İşte bugün bu yüzden Ülkücüler bu kadar rahat gözaltına alınabildi. Ne de olsa Balgat'ın sahip çıkmayacağını çok ama çok iyi biliyorlardı. Maksat bu isimleri belki biraz sindirmeye çalışmak, belki sadece huzurlarını bozmak, ama en önemlisi tepkiyi ölçmekti. "Biz Ülkücülere dokunursak, ülkücülerin tepkisi ne düzeyde olur?" sorusunun cevabını aradılar, kendilerince belli cevaplar aldılar. Şimdi serbest bırakmalar başladı ve devam edecek. Ancak farklı alanlarda çalışırken görevden alınan, Fetullahçı terör örgütüyle ilgili kitap yazan, yazılar kaleme alan, bunlarla mücadele eden Abdullah Mollaoğlu, Harun Anay gibi isimlerin mağduriyeti devam edecek.

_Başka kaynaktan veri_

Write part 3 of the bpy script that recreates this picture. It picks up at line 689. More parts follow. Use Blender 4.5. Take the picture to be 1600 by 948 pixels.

Ülkücüler, birbirlerini sevmedikçe, birbirlerinin fikirlerine saygı göstermedikçe, birbirlerini her daim desteklemedikçe ve ülkücü görünümlü işgalcilerden kurtulmadıkça itilip kakılmaya, ezilmeye ve bir av gibi yenilmeye mahkumdur. Ne zaman ki dik durulur, sırtlar birbirine dayanır ve dayanılan sırttan emin olunur, ne zaman ki dişler ve pençeler gösterilir, ne zaman ki "kardeş bilinenler uğruna gelen ölüm olsa baş üstüne" denilir, o zaman Ülkücünün kılına dahi kimse dokunmaya cesaret edemez.

Son olarak bugün bir kez daha gördük ki birilerinin asıl düşmanı şu bu değil doğrudan Ülkücülerdir ve "Ülkücülerin istiklâl ve istikbâlini, yine ülkücülerin azim ve kararı kurtaracaktır."